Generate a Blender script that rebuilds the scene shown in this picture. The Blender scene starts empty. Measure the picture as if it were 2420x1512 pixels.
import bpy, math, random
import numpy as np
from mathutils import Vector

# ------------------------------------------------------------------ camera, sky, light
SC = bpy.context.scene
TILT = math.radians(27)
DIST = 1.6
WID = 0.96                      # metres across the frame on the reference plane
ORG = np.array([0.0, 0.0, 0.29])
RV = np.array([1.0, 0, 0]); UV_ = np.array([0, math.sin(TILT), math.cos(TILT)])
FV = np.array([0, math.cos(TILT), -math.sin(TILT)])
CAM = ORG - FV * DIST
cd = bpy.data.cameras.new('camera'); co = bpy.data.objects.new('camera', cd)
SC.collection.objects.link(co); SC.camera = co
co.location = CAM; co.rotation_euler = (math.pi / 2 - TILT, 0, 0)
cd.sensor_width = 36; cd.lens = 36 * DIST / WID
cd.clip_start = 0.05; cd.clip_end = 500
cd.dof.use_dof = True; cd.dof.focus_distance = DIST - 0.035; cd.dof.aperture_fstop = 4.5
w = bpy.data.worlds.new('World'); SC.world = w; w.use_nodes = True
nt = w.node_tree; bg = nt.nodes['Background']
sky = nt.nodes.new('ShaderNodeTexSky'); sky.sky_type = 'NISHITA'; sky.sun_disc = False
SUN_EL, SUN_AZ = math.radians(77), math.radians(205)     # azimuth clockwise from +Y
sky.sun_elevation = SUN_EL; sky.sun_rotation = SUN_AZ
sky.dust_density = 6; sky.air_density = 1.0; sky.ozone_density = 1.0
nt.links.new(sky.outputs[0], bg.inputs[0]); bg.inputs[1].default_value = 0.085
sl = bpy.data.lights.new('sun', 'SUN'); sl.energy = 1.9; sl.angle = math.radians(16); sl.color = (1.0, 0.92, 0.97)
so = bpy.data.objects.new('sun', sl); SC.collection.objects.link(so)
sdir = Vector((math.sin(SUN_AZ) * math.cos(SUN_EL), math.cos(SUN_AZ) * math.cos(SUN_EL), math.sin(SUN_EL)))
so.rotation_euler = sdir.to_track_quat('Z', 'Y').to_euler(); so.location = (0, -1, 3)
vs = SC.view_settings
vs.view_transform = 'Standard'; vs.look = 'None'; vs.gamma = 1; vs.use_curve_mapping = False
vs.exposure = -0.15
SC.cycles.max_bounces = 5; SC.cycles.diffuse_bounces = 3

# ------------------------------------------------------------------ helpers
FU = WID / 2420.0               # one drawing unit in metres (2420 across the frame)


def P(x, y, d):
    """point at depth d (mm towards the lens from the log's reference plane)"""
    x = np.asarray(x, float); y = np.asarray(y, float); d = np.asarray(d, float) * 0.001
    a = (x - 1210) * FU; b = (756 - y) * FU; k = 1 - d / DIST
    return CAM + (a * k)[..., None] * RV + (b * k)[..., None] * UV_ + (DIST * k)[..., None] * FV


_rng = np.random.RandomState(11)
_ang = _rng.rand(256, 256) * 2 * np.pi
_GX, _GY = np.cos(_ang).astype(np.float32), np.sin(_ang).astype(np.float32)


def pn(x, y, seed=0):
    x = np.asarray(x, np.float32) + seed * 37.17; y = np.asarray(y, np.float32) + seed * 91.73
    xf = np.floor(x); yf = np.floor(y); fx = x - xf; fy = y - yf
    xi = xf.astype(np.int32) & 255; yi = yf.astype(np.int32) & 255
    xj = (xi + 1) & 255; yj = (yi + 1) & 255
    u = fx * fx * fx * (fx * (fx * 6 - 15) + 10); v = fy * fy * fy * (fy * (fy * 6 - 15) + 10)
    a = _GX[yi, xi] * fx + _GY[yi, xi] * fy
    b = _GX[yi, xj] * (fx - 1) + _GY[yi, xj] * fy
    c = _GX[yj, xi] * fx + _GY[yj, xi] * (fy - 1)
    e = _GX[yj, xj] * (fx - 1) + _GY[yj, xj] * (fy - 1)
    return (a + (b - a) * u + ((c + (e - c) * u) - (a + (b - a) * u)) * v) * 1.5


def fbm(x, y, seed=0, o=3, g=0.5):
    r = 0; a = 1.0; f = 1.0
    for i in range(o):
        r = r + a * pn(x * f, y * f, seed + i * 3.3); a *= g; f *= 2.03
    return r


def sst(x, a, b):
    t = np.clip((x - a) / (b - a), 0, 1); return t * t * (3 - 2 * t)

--

* _REQUIRED WORK_
Please return the data above exactly as given.

* _ANSWER TO THE TASK_
Generate a Blender script that rebuilds the scene shown in this picture. The Blender scene starts empty. Measure the picture as if it were 2420x1512 pixels.
import bpy, math, random
import numpy as np
from mathutils import Vector

# ------------------------------------------------------------------ camera, sky, light
SC = bpy.context.scene
TILT = math.radians(27)
DIST = 1.6
WID = 0.96                      # metres across the frame on the reference plane
ORG = np.array([0.0, 0.0, 0.29])
RV = np.array([1.0, 0, 0]); UV_ = np.array([0, math.sin(TILT), math.cos(TILT)])
FV = np.array([0, math.cos(TILT), -math.sin(TILT)])
CAM = ORG - FV * DIST
cd = bpy.data.cameras.new('camera'); co = bpy.data.objects.new('camera', cd)
SC.collection.objects.link(co); SC.camera = co
co.location = CAM; co.rotation_euler = (math.pi / 2 - TILT, 0, 0)
cd.sensor_width = 36; cd.lens = 36 * DIST / WID
cd.clip_start = 0.05; cd.clip_end = 500
cd.dof.use_dof = True; cd.dof.focus_distance = DIST - 0.035; cd.dof.aperture_fstop = 4.5
w = bpy.data.worlds.new('World'); SC.world = w; w.use_nodes = True
nt = w.node_tree; bg = nt.nodes['Background']
sky = nt.nodes.new('ShaderNodeTexSky'); sky.sky_type = 'NISHITA'; sky.sun_disc = False
SUN_EL, SUN_AZ = math.radians(77), math.radians(205)     # azimuth clockwise from +Y
sky.sun_elevation = SUN_EL; sky.sun_rotation = SUN_AZ
sky.dust_density = 6; sky.air_density = 1.0; sky.ozone_density = 1.0
nt.links.new(sky.outputs[0], bg.inputs[0]); bg.inputs[1].default_value = 0.085
sl = bpy.data.lights.new('sun', 'SUN'); sl.energy = 1.9; sl.angle = math.radians(16); sl.color = (1.0, 0.92, 0.97)
so = bpy.data.objects.new('sun', sl); SC.collection.objects.link(so)
sdir = Vector((math.sin(SUN_AZ) * math.cos(SUN_EL), math.cos(SUN_AZ) * math.cos(SUN_EL), math.sin(SUN_EL)))
so.rotation_euler = sdir.to_track_quat('Z', 'Y').to_euler(); so.location = (0, -1, 3)
vs = SC.view_settings
vs.view_transform = 'Standard'; vs.look = 'None'; vs.gamma = 1; vs.use_curve_mapping = False
vs.exposure = -0.15
SC.cycles.max_bounces = 5; SC.cycles.diffuse_bounces = 3

# ------------------------------------------------------------------ helpers
FU = WID / 2420.0               # one drawing unit in metres (2420 across the frame)


def P(x, y, d):
    """point at depth d (mm towards the lens from the log's reference plane)"""
    x = np.asarray(x, float); y = np.asarray(y, float); d = np.asarray(d, float) * 0.001
    a = (x - 1210) * FU; b = (756 - y) * FU; k = 1 - d / DIST
    return CAM + (a * k)[..., None] * RV + (b * k)[..., None] * UV_ + (DIST * k)[..., None] * FV


_rng = np.random.RandomState(11)
_ang = _rng.rand(256, 256) * 2 * np.pi
_GX, _GY = np.cos(_ang).astype(np.float32), np.sin(_ang).astype(np.float32)


def pn(x, y, seed=0):
    x = np.asarray(x, np.float32) + seed * 37.17; y = np.asarray(y, np.float32) + seed * 91.73
    xf = np.floor(x); yf = np.floor(y); fx = x - xf; fy = y - yf
    xi = xf.astype(np.int32) & 255; yi = yf.astype(np.int32) & 255
    xj = (xi + 1) & 255; yj = (yi + 1) & 255
    u = fx * fx * fx * (fx * (fx * 6 - 15) + 10); v = fy * fy * fy * (fy * (fy * 6 - 15) + 10)
    a = _GX[yi, xi] * fx + _GY[yi, xi] * fy
    b = _GX[yi, xj] * (fx - 1) + _GY[yi, xj] * fy
    c = _GX[yj, xi] * fx + _GY[yj, xi] * (fy - 1)
    e = _GX[yj, xj] * (fx - 1) + _GY[yj, xj] * (fy - 1)
    return (a + (b - a) * u + ((c + (e - c) * u) - (a + (b - a) * u)) * v) * 1.5


def fbm(x, y, seed=0, o=3, g=0.5):
    r = 0; a = 1.0; f = 1.0
    for i in range(o):
        r = r + a * pn(x * f, y * f, seed + i * 3.3); a *= g; f *= 2.03
    return r


def sst(x, a, b):
    t = np.clip((x - a) / (b - a), 0, 1); return t * t * (3 - 2 * t)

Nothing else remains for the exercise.